As mobile devices become more common and less expensive, applications and branding become persuasive reasons to choose one device over another. The author became involved in these issues when he participated in the development of the mSports application, which allows users to follow major league baseball in real time on a variety of mobile phones.
Experiences with applications and the devices they work on fall into three categories: physical perception, usability, and usefulness. The constraints on the designer of an application include the physical constraints of the device; platform and device variations, such as screen size and resolution, color capabilities, and operating system; the number of primary uses for the device; competing brand messages among the applications on the device; and the availability of support by the device manufacturer for third-party software.

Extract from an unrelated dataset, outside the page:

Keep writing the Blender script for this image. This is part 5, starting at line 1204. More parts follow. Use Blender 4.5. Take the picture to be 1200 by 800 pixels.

Rondeau groups mobile devices into three categories, by their ability to handle applications. Single-purpose devices, such as the Apple iPod, are the easiest to manage, and to maintain brand integrity for, because the application and the device are designed together, and are controlled by only one company. Accessories can sometimes be added, but both the third-party developers and the users understand the need to live within the design constraints of the primary use.
Multipurpose devices follow the personal digital assistant (PDA) model. They have an operating system, typically Palm or Windows, and application developers live within the constraints of both the hardware and the operating system. Rondeau considers the Blackberry to be a multipurpose device, but it has a significant resemblance to a single-purpose device. Multipurpose devices encourage separate experiences from each application, and, in fact, the applications often compete for user attention. Rondeau believes that application usefulness is the best competitive tool, rather than arbitrary visual design or color styling.
The third type of device is the most limited: the enhanced mobile phone. Unfortunately, this is the model that Rondeau chose for his mSports application, and is also the type of device that seems to be growing fastest in the marketplace. The problem with this type of device is that it is limited by its primary purpose, to be a telephone, and all other applications become subservient to this need. For example, keyboards or cursors have to accommodate the usual phone keypad and mobile phone function key conventions. Further, phone manufacturers compete vigorously on style, forcing other applications to potentially work differently in each type of phone, substantially raising the cost of development and support for third-party application vendors. Rondeau suggests that the current best strategy is for the application developer to keep the user interface as simple, and as interchangeable among devices, as possible.
The problems raised in this paper are, in a way, a tribute to the power we can now put into our mobile devices. As Rondeau says, his article “may be a first step toward a larger discussion of branding on mobile devices” (page 66).